[Scripts that build scenes]
────────────────────────────────────────

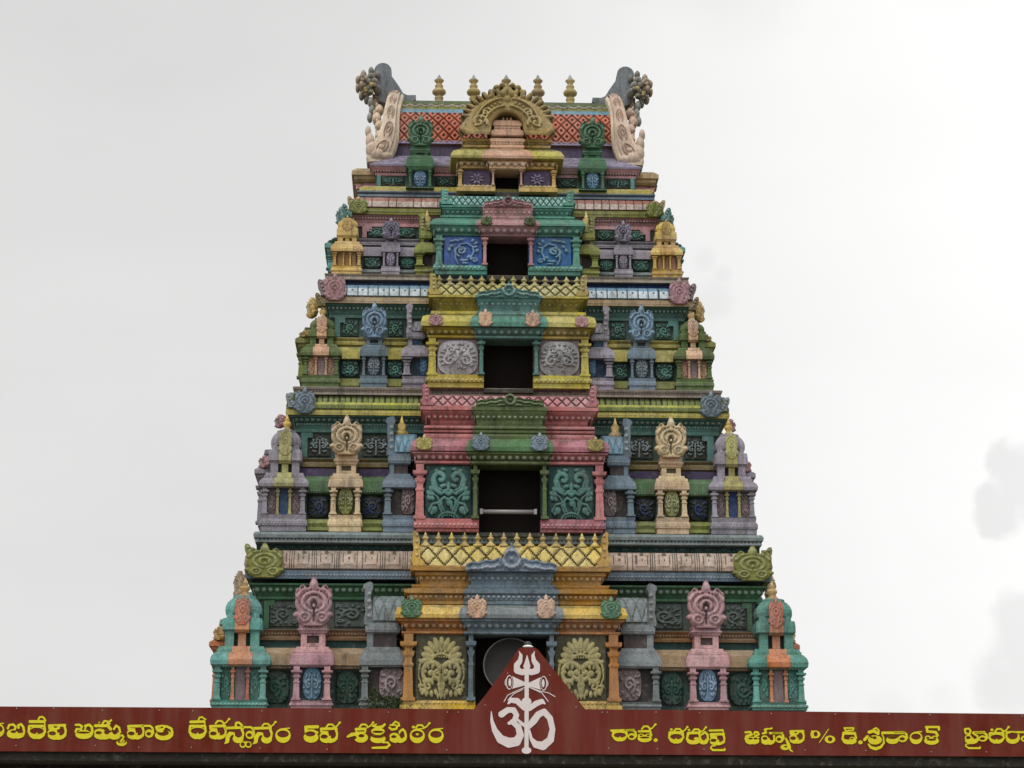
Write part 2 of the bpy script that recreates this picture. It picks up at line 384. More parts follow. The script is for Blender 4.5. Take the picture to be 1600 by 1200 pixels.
def kudu_field(n=44,style=0):
    """gable medallion: x -1..1, y 0..2"""
    x=np.linspace(-1.15,1.15,n); y=np.linspace(-.06,2.15,int(n*1.0)); Xg,Yg=np.meshgrid(x,y)
    def circ(cx,cy,rx,ry): return 1-np.sqrt(((Xg-cx)/rx)**2+((Yg-cy)/ry)**2)
    F=circ(0,1.0,.96,.70)
    for s in (1,-1): F=np.maximum(F,circ(s*.47,.36,.40,.32)); F=np.maximum(F,circ(s*.58,1.62,.17,.17)); F=np.maximum(F,circ(s*.84,.46,.22,.13)); F=np.maximum(F,circ(s*.80,1.36,.16,.26))
    F=np.maximum(F,1-np.maximum(abs(Xg)/.55,abs(Yg-.16)/.24)); F=np.maximum(F,circ(0,1.76,.22,.28)); F=np.maximum(F,circ(0,2.0,.13,.13))
    d=np.sqrt((Xg/.96)**2+((Yg-1.0)/.70)**2)
    H=.5+.3*np.cos((1-d)*2*math.pi*3.0-1.2)*np.clip((Yg-.45)*5,0,1)
    for s in (1,-1):
        dd=np.sqrt(((Xg-s*.44)/.37)**2+((Yg-.36)/.29)**2); H=np.where(dd<1,.6+.35*np.cos(dd*2*math.pi*1.6),H)
    H=np.where((abs(Xg)<.07)&(Yg>.12)&(Yg<.7),.12,H)
    c=circ(0,.88,.17,.18); H=np.where(c>0,.05,H); c2=circ(0,.84,.08,.10); H=np.where(c2>0,.8,H)
    c=circ(0,1.76,.2,.28); H=np.where(c>0,.5+.6*c,H)
    if style==1: H=H*.8+.2*np.cos(np.arctan2(Yg-.9,Xg)*9)*.5
    edge=np.clip(F*6,0,1); H=H*edge
    F[0,:]=-.5;F[-1,:]=-.5;F[:,0]=-.5;F[:,-1]=-.5
    return F,H,x,y
KF=kudu_field(40); KF2=kudu_field(26)
KR=random.Random(4)
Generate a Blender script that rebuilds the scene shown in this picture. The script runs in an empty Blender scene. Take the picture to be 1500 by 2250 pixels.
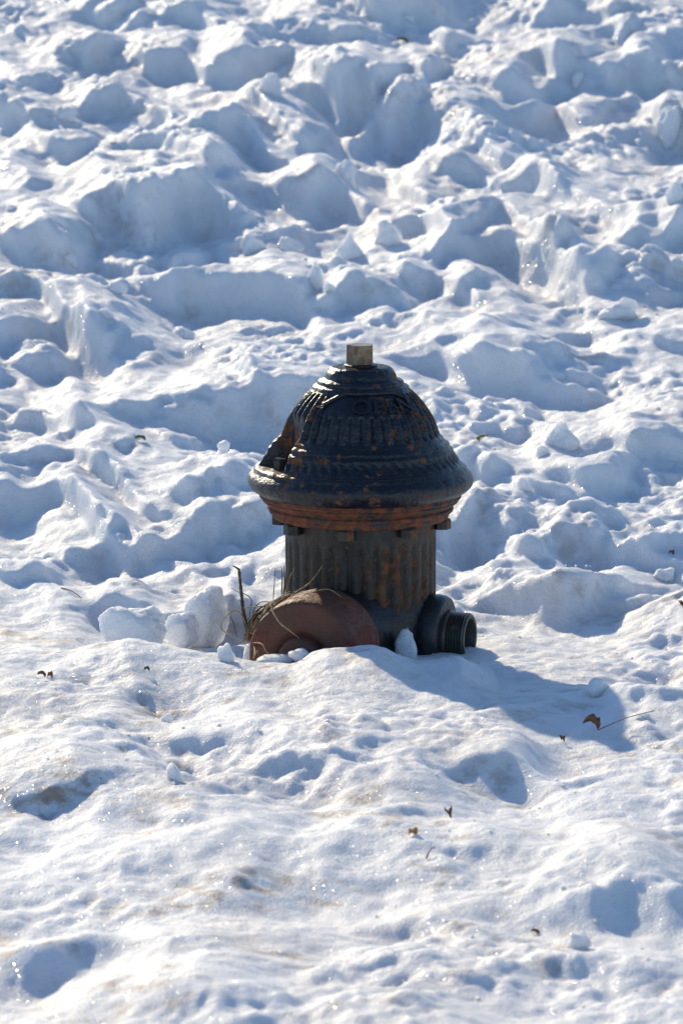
import bpy, math, random
import numpy as np
from mathutils import Vector, Matrix, noise as mnoise

random.seed(7)
scn = bpy.context.scene
COL = scn.collection
rad = math.radians

# ------------------------------------------------------------------ camera
PITCH = rad(9.5)
CAM_H = 1.355
HY = 6.8                                   # distance of the hydrant's axis
K = 36.0 / 150.0 / 2250.0
cam = bpy.data.cameras.new('camera')
cam.sensor_fit = 'VERTICAL'
cam.sensor_height = 36.0
cam.lens = 150.0
cam.clip_start = 0.1
cam.clip_end = 2000
cam.dof.use_dof = True
cam.dof.focus_distance = 6.72
cam.dof.aperture_fstop = 13.0
cam_o = bpy.data.objects.new('camera', cam)
cam_o.location = (0, 0, CAM_H)
cam_o.rotation_euler = (math.pi / 2 - PITCH, 0, 0)
COL.objects.link(cam_o)
scn.camera = cam_o

# ------------------------------------------------------------------ sky, sun, exposure
SUN_EL, SUN_AZ = rad(25.0), rad(-22.0)     # behind the hydrant, a little to the left
world = bpy.data.worlds.new('World')
scn.world = world
world.use_nodes = True
wn = world.node_tree
sky = wn.nodes.new('ShaderNodeTexSky')
sky.sky_type = 'NISHITA'
sky.sun_disc = False
sky.sun_elevation = SUN_EL
sky.sun_rotation = SUN_AZ
sky.ozone_density = 4.0             # a dry, deep blue winter sky
sky.dust_density = 0.1
wn.links.new(sky.outputs[0], wn.nodes['Background'].inputs[0])
wn.nodes['Background'].inputs[1].default_value = 0.145
sun = bpy.data.lights.new('sun', 'SUN')
sun.energy = 4.4
sun.angle = rad(0.55)
sun.color = (1.0, 0.86, 0.62)
sun_o = bpy.data.objects.new('sun', sun)
to_sun = Vector((math.sin(SUN_AZ) * math.cos(SUN_EL), math.cos(SUN_AZ) * math.cos(SUN_EL), math.sin(SUN_EL)))
sun_o.rotation_euler = to_sun.to_track_quat('Z', 'Y').to_euler()
sun_o.location = (-3, 6, 5)
COL.objects.link(sun_o)
scn.view_settings.view_transform = 'Standard'
scn.view_settings.look = 'None'
scn.view_settings.gamma = 1.0
scn.view_settings.use_curve_mapping = False
scn.view_settings.exposure = 0.05
scn.render.engine = 'CYCLES'
scn.cycles.use_denoising = True

# ------------------------------------------------------------------ helpers
def link(o, parent=None):
    COL.objects.link(o)
    if parent is not None:
        o.parent = parent
    return o

def tag(o, label=None, cat=None, group=None, kind=None):
    if label: o['label'] = label
    if cat: o['category'] = cat
    if group: o['group'] = group
    if kind: o['kind'] = kind
    return o

def empty(name, loc, rz=0.0):
    o = bpy.data.objects.new(name, None)
    o.empty_display_size = 0.05
    o.location = loc
    o.rotation_euler = (0, 0, rz)
    return link(o)

def mesh(name, v, f, mat, parent=None, smooth=True, sharp=None):
    m = bpy.data.meshes.new(name)
    m.from_pydata([tuple(p) for p in v], [], [tuple(q) for q in f])
    m.materials.append(mat)
    if smooth:
        m.polygons.foreach_set('use_smooth', [True] * len(m.polygons))
        if sharp: m.set_sharp_from_angle(angle=rad(sharp))
    m.update()
    return link(bpy.data.objects.new(name, m), parent)

def dirs(u, v):
    """slopes dx/dy and dz/dy of the line of sight through a spot of the 1500 x 2250 view"""
    a, b = (u - 750) * K, (1125 - v) * K
    fy = math.cos(PITCH) + math.sin(PITCH) * b
    fz = -math.sin(PITCH) + math.cos(PITCH) * b
    return a / fy, fz / fy

# noise on numpy arrays
_rng = np.random.RandomState(11)
_perm = _rng.permutation(512).astype(np.int64)
_ga = _rng.rand(512) * 2 * np.pi
_gx, _gy = np.cos(_ga).astype(np.float32), np.sin(_ga).astype(np.float32)
def perlin(x, y, seed=0):
    x = x + seed * 17.31; y = y + seed * 9.17
    xi = np.floor(x); yi = np.floor(y)
    xf = (x - xi).astype(np.float32); yf = (y - yi).astype(np.float32)
    xi = xi.astype(np.int64); yi = yi.astype(np.int64)
    def g(ix, iy, fx, fy):
        h = _perm[(_perm[ix & 511] + iy) & 511]
        return _gx[h] * fx + _gy[h] * fy
    a = g(xi, yi, xf, yf); b = g(xi + 1, yi, xf - 1, yf)
    c = g(xi, yi + 1, xf, yf - 1); d = g(xi + 1, yi + 1, xf - 1, yf - 1)
    u = xf * xf * xf * (xf * (xf * 6 - 15) + 10); v = yf * yf * yf * (yf * (yf * 6 - 15) + 10)
    p = a + u * (b - a); q = c + u * (d - c)
    return (p + v * (q - p)) * 1.5
def sstep(a, b, x):
    t = np.clip((x - a) / (b - a), 0, 1)
    return t * t * (3 - 2 * t)

# ------------------------------------------------------------------ materials
def nodes_of(name):
    m = bpy.data.materials.new(name)
    m.use_nodes = True
    return m, m.node_tree, m.node_tree.nodes['Principled BSDF']
def N(nt, kind, **kw):
    n = nt.nodes.new(kind)
    for k, v in kw.items():
        if k in n.inputs.keys(): n.inputs[k].default_value = v
        else: setattr(n, k, v)
    return n
def noise_tex(nt, vec, scale, detail=4.0, rough=0.55, dist=0.0):
    n = N(nt, 'ShaderNodeTexNoise', Scale=scale, Detail=detail, Roughness=rough, Distortion=dist)
    nt.links.new(vec, n.inputs['Vector'])
    return n.outputs[0]
def ramp(nt, fac, stops):
    r = nt.nodes.new('ShaderNodeValToRGB')
    e = r.color_ramp.elements
    while len(e) < len(stops): e.new(0.5)
    for k, (p, c) in enumerate(stops):
        e[k].position = p
        e[k].color = c if len(c) == 4 else (*c, 1)
    nt.links.new(fac, r.inputs[0])
    return r.outputs[0]
def rampv(nt, fac, a, b):
    r = N(nt, 'ShaderNodeMapRange', interpolation_type='SMOOTHSTEP')
    r.inputs[1].default_value = a; r.inputs[2].default_value = b
    nt.links.new(fac, r.inputs[0])
    return r.outputs[0]
def mixc(nt, fac, a, b):
    m = N(nt, 'ShaderNodeMix', data_type='RGBA')
    if isinstance(fac, float): m.inputs[0].default_value = fac
    else: nt.links.new(fac, m.inputs[0])
    for s, c in ((6, a), (7, b)):
        if isinstance(c, tuple): m.inputs[s].default_value = (*c, 1)
        else: nt.links.new(c, m.inputs[s])
    return m.outputs[2]
def mth(nt, op, a, b=None):
    m = N(nt, 'ShaderNodeMath', operation=op)
    for s, c in ((0, a), (1, b)):
        if c is None: continue
        if isinstance(c, (int, float)): m.inputs[s].default_value = c
        else: nt.links.new(c, m.inputs[s])
    return m.outputs[0]
def bump(nt, height, strength, dist, normal=None):
    b = N(nt, 'ShaderNodeBump', Strength=strength, Distance=dist)
    nt.links.new(height, b.inputs['Height'])
    if normal is not None: nt.links.new(normal, b.inputs['Normal'])
    return b.outputs[0]

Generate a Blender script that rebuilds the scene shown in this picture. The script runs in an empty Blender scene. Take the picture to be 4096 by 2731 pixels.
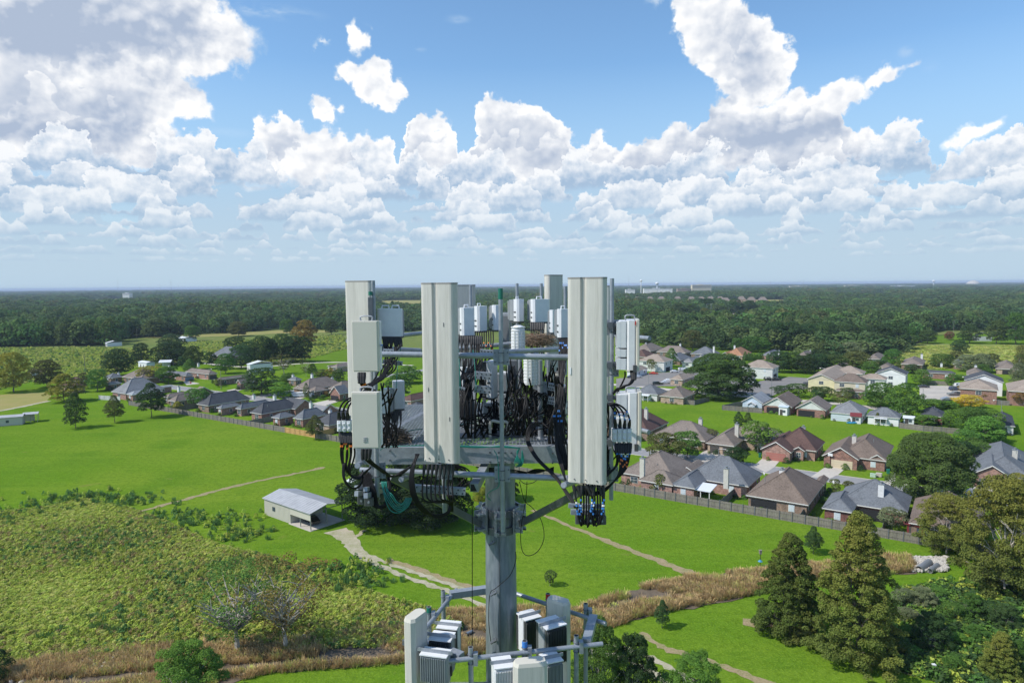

────────────────────────────────────────

Written exercise:
Write out the lines from the one containing "by 2250 pixels." down to the one containing "scn.camera = cam_o", both included, exactly as they appear. Leave out any pictures.

Solved exercise:
Generate a Blender script that rebuilds the scene shown in this picture. The script runs in an empty Blender scene. Take the picture to be 1500 by 2250 pixels.
import bpy, math, random
import numpy as np
from mathutils import Vector, Matrix, noise as mnoise

random.seed(7)
scn = bpy.context.scene
COL = scn.collection
rad = math.radians

# ------------------------------------------------------------------ camera
PITCH = rad(9.5)
CAM_H = 1.355
HY = 6.8                                   # distance of the hydrant's axis
K = 36.0 / 150.0 / 2250.0
cam = bpy.data.cameras.new('camera')
cam.sensor_fit = 'VERTICAL'
cam.sensor_height = 36.0
cam.lens = 150.0
cam.clip_start = 0.1
cam.clip_end = 2000
cam.dof.use_dof = True
cam.dof.focus_distance = 6.72
cam.dof.aperture_fstop = 13.0
cam_o = bpy.data.objects.new('camera', cam)
cam_o.location = (0, 0, CAM_H)
cam_o.rotation_euler = (math.pi / 2 - PITCH, 0, 0)
COL.objects.link(cam_o)
scn.camera = cam_o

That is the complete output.